» What you have to do
Restate the opening lines of the material below word for word, stopping after the line that contains "bpy.data.objects.remove(o, do_unlink=True)".

» Source excerpt
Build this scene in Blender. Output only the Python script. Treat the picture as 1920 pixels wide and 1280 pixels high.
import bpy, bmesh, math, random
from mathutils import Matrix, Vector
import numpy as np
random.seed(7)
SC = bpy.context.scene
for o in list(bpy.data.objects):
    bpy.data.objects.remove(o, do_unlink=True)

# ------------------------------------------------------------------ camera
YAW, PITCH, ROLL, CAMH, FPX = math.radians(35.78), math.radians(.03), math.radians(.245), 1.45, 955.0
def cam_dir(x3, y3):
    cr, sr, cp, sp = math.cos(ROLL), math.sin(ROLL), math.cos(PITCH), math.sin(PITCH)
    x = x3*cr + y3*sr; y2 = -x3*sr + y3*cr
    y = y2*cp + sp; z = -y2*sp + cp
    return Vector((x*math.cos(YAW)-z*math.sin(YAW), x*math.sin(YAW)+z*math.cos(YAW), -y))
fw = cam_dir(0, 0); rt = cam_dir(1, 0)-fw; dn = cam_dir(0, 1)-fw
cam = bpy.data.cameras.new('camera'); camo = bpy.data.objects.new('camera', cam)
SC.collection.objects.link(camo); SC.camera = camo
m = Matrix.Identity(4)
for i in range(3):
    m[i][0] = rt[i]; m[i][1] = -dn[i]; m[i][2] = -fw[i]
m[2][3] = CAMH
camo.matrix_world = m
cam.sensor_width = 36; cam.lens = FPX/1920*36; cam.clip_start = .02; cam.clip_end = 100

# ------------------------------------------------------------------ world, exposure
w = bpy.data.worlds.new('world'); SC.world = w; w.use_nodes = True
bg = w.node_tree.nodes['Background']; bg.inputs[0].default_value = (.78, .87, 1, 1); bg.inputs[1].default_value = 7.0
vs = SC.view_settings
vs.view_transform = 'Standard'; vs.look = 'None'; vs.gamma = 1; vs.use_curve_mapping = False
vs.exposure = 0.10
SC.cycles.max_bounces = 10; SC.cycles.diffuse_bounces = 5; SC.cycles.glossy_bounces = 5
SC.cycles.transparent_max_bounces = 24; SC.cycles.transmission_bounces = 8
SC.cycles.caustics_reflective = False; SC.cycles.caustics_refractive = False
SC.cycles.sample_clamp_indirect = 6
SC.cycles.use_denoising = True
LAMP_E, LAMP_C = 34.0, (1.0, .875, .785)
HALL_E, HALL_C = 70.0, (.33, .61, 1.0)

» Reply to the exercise
Build this scene in Blender. Output only the Python script. Treat the picture as 1920 pixels wide and 1280 pixels high.
import bpy, bmesh, math, random
from mathutils import Matrix, Vector
import numpy as np
random.seed(7)
SC = bpy.context.scene
for o in list(bpy.data.objects):
    bpy.data.objects.remove(o, do_unlink=True)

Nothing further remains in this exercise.